Ah, but Kirk *is* there for it, in a way the datashadow of his legend isn’t truly (for all the comforting that the thought of remembrance-as-presence gives us) — and through the exigencies of available footage and the existentialism of what moments matter, Sisko sees him at a most ephemeral point in time — a daily routine, his life fully inhabited and his future still in the making. Everybody’s heard of the grand battles and exploratory glories, but what better way to be able to say you really knew him when.
A fitting hat-tip and grace note from DS9 to the man who set their universe in motion. And a suitably conflicted one, caught somewhere between an eye-roll and a genuflect, but settling at last, for an unqualified and nicely nuanced homage.

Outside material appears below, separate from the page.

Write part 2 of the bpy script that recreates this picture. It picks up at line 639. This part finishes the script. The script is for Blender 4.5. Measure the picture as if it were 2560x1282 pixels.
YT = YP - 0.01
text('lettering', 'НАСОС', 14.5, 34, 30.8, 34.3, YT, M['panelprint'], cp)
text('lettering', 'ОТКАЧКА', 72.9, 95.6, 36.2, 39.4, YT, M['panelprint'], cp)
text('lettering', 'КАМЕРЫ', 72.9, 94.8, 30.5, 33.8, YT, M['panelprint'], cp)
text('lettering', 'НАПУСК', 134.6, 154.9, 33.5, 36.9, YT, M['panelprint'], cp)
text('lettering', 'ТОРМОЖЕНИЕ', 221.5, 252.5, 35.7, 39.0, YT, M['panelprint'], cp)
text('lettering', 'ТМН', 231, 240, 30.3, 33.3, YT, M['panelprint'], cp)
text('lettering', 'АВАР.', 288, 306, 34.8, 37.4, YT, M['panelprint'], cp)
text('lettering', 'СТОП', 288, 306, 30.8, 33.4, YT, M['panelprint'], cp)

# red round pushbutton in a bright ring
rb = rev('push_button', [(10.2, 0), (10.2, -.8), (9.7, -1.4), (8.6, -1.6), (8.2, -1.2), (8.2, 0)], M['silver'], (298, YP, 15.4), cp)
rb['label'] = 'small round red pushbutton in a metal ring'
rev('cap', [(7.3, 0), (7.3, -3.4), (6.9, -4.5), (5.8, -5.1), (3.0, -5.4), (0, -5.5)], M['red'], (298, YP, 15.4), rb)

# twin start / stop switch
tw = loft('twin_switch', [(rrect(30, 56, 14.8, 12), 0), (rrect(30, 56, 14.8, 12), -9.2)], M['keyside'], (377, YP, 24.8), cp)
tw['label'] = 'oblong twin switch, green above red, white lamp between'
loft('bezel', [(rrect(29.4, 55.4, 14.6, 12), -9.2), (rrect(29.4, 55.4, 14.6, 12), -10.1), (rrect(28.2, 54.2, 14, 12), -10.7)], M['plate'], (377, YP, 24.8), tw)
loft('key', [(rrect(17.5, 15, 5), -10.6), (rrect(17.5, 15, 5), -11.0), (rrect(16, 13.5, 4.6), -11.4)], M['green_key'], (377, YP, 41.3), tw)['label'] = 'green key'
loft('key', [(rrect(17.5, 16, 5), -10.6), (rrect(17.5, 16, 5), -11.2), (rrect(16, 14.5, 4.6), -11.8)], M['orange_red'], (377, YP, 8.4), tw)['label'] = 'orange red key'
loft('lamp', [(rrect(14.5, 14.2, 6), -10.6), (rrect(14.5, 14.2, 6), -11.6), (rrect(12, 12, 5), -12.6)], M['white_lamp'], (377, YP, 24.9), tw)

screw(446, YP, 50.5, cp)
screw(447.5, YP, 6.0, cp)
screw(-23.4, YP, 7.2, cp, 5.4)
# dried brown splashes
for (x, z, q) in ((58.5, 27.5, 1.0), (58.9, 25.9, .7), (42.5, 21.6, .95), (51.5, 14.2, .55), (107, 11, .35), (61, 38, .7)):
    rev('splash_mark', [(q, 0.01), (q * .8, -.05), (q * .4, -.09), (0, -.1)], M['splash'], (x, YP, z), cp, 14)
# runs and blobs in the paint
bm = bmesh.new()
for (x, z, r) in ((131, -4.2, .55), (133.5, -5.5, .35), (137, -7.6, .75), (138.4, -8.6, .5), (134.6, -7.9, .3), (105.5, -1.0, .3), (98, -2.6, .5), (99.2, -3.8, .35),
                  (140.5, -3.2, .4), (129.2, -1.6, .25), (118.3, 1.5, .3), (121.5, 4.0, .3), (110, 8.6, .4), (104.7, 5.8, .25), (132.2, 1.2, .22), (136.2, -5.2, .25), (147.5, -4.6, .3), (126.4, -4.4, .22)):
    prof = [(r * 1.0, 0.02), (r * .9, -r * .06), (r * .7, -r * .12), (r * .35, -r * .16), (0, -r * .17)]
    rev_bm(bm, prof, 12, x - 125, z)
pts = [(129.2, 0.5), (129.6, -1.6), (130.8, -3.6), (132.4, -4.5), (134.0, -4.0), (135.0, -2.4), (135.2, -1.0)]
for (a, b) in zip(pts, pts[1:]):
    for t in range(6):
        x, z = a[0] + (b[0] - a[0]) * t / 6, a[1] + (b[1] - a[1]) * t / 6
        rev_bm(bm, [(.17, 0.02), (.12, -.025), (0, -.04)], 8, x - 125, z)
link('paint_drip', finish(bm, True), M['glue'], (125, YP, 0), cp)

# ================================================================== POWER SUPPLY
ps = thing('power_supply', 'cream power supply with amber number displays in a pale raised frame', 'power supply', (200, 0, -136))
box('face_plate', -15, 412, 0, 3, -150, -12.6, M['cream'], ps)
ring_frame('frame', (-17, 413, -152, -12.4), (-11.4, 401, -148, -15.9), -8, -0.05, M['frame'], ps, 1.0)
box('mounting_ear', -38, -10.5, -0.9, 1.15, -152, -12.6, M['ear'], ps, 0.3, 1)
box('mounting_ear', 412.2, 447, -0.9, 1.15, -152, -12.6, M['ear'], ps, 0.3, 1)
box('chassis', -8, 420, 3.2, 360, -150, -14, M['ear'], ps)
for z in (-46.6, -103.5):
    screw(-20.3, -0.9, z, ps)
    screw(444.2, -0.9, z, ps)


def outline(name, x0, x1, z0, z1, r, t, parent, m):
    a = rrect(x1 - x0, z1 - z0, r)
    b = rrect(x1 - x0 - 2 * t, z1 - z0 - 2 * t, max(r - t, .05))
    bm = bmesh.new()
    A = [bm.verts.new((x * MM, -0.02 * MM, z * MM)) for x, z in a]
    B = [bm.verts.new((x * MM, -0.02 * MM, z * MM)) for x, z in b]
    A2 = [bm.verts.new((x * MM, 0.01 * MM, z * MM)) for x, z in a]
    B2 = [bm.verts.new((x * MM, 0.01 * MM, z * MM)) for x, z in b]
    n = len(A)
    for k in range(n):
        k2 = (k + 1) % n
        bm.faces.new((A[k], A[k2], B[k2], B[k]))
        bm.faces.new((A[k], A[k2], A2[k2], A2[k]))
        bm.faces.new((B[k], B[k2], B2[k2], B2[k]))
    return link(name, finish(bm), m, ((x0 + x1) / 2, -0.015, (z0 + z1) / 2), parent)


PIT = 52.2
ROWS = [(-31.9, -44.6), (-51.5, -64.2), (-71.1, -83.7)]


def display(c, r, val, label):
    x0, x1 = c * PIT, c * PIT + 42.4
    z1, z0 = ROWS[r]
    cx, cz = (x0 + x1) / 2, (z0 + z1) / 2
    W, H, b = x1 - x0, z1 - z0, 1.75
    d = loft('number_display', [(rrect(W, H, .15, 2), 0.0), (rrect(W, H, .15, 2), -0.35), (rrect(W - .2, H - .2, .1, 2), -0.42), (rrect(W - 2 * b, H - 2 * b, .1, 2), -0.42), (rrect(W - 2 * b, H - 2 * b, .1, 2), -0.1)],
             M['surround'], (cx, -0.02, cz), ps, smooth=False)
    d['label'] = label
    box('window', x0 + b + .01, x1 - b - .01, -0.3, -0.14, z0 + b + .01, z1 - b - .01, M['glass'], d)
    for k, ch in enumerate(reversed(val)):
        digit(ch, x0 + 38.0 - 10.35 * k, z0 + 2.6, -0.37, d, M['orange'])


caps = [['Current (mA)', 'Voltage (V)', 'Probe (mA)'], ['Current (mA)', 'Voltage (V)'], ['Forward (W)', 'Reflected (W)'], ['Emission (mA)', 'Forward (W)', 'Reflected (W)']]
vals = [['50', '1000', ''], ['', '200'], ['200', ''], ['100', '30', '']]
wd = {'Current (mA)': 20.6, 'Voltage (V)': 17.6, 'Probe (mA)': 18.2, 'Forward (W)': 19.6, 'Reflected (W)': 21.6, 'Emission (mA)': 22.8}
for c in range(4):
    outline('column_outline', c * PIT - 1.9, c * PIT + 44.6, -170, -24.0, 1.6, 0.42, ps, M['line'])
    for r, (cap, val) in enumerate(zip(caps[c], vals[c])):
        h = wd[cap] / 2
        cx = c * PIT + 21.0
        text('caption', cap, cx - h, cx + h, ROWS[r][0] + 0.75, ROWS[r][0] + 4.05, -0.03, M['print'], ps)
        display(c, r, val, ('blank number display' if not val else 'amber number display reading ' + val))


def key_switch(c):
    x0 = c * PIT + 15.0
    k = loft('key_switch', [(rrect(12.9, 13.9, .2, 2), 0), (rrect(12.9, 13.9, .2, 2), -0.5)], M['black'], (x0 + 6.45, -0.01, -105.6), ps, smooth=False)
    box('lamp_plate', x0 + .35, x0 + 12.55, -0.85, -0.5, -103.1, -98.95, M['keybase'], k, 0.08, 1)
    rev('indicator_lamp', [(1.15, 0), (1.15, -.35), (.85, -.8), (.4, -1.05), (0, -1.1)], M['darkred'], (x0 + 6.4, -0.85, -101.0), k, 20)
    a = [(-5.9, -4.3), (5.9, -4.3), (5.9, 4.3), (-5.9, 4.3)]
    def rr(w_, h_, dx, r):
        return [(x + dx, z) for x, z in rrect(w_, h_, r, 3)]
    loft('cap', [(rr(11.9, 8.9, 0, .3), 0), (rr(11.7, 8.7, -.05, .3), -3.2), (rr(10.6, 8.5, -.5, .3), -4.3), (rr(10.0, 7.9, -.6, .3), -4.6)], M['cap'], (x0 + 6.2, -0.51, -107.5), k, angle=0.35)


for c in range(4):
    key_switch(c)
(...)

As a fan of TOS, I was always susceptible to this kind of stroking by the subsequent series and films and it did much to dissipate my resistance to their otherwise (after getting over the effrontery of daring to inhabit the same space as TOS) commendable efforts. Imagine the frustration of actors who worked in the shadow of a character and actor who was all too very much “there”, not only in the hearts and minds of devoted fans, but intermittently and then continually on the airwaves, whether acting or as pitchman. To be fair, the actor himself had to find and make his peace with his character. If he didn’t always stand on the Federation side of the line, it must have been maddening at times — the suffocating presence which controlled our ability to see the actor in his own light, no matter how long after the switch had been flipped on TOS. But at the same time there must have been a gratifying recognition that this was of his own doing and arose out of his own ability and art and personality.
What deepened the impact of Sisko’s meeting with Kirk, for me, was that sense of ineffable, illogical, loss, at seeing Kirk alive and in his element, but in the time-bent context of his having died and being accessible “now” only in that echo form. It was not often with Kirk that he was so unaware of what was transpiring, and if Sisko’s demeanor and respect were unassailable, there was something jarring in his taking temporal advantage of Kirk. Of course, I knew Kirk, in all his forms, was (and is still) with us (thankfully) but he is, for me, indelibly a part of my forever receding youth.
As a bygone fantasy of the future he’s both behind us and ahead of us, Esoth — it’s the orbit of unrelenting enthusiasm!